The attack was one of the biggest in terms of casualties in the past few months. Not far from Pulwama town stands another favoured target for militants: the Entrepreneurship Development Institute, which was attacked twice last year, with encounters lasting days. But at the Police Lines in Pulwama, militants would have had to work through more tiers of security.
“Unlike the EDI, where they simply needed to walk into the building, take positions, and wait for the forces, attacking the DPL [District Police Lines] with its fortifications points to a greater planning,” the official said. He pointed out that the police complex is surrounded by dense orchards and vegetation on three sides, making a stealthy approach to its boundary walls easier. Few commercial establishments are located opposite the complex on the main road.
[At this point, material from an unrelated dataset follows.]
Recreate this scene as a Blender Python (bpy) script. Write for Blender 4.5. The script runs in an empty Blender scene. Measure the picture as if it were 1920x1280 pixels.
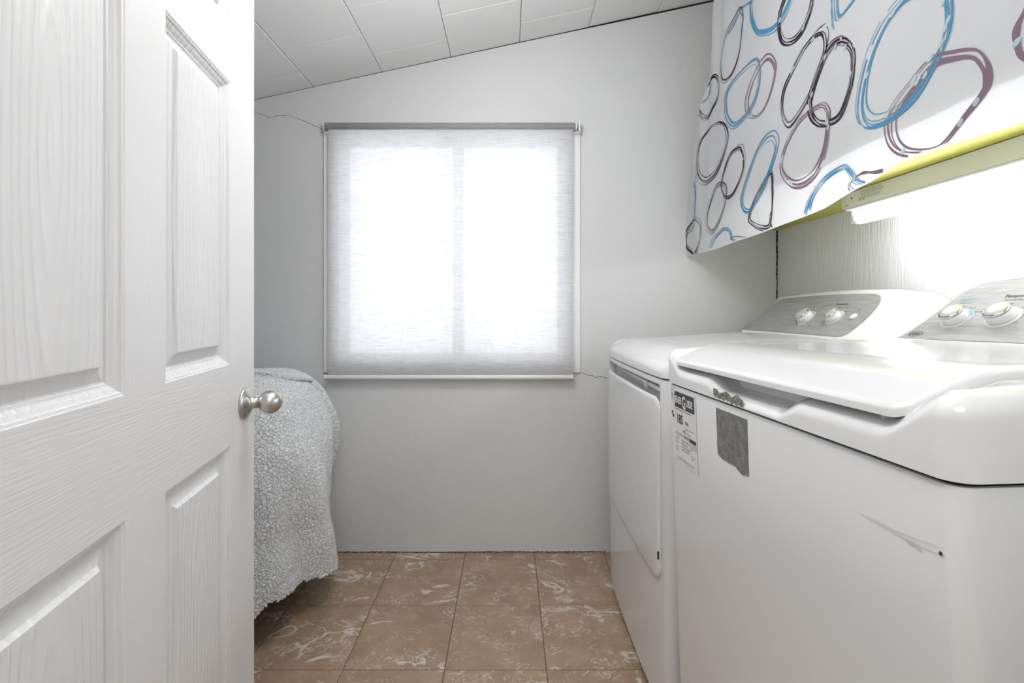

Police officials said the stand-off was prolonged because of the layout of the residential complex at the periphery of the compound. Eight buildings, which together house 12 families, are located close to each other, making operations difficult.
‘Afzal Guru Squad’
Police officials said Pulwama may also have been chosen as a target because many senior militant commanders had been killed in the district this year. The Hizbul Mujahideen, Lashkar-e-Toiba, and Ansar Ghazwat-ul-Hind have taken a hit in the district after counterinsurgency operations intensified in the last couple of months. Police officials said “non-specific inputs” about possible attacks on security forces came in at least two months ago.
The attack on the Police Lines was claimed by the Pakistan-based Jaish-e-Muhammad. The walls of the damaged buildings bore the signature of the “Afzal Guru Squad”. Afzal Guru was hanged in 2013 for his role in the 2001 attack on the Parliament, carried out by the Jaish, triggering protests in the Valley, where it was widely felt that he had been unjustly punished. Since then, several fidayeen attacks have been signed off by the “Afzal Guru Squad”, which claims to be avenging his death.
The squad is believed to have carried out its first fidayeen attack on an army base in Uri, near the Line of Control, on December 5, 2014, which left 11 security personnel and six militants dead. On Sunday, SP Vaid, the state’s director general of police, said only “a few small groups of militants” from Jaish had infiltrated into the Valley with the express purpose of carrying out fidayeen attacks. Yet, according to other police officials in the Valley, the outfit has strengthened its presence in South Kashmir this year, and recruited local youth as well.
The last attack attributed to the Jaish took place in April this year, when militants attacked an army camp in North Kashmir, killing three soldiers.
Fight until death
“Fidayeen” is an Arabic term which means “those who sacrifice themselves”. It is used to describe suicidal attacks that are launched with the intention of a prolonged stand-off, with the militants inflicting maximum casualties on the security forces before being killed. There is little scope for escape.
Fidayeen attacks began in Kashmir in July 1999, when five personnel from the Border Security Force were killed in North Kashmir’s Bandipora district. Since then, the state has witnessed a large number of fidayeen attacks, most of them between 2001 and 2006. According to security officials, the attacks were carried out largely by foreign terrorists.
The officials believe the attacks are targeted at symbols of the state in order to grab headlines when the state appears to have the upper hand. “It is not only the operations in Pulwama but South Kashmir in general that has hit them,” said a senior police officer. “Local militants are losing their hold and with the resurgence of the Jaish this has happened in the South, where it wasn’t usual. The militants are facing the heat, and the police are facing the backlash.”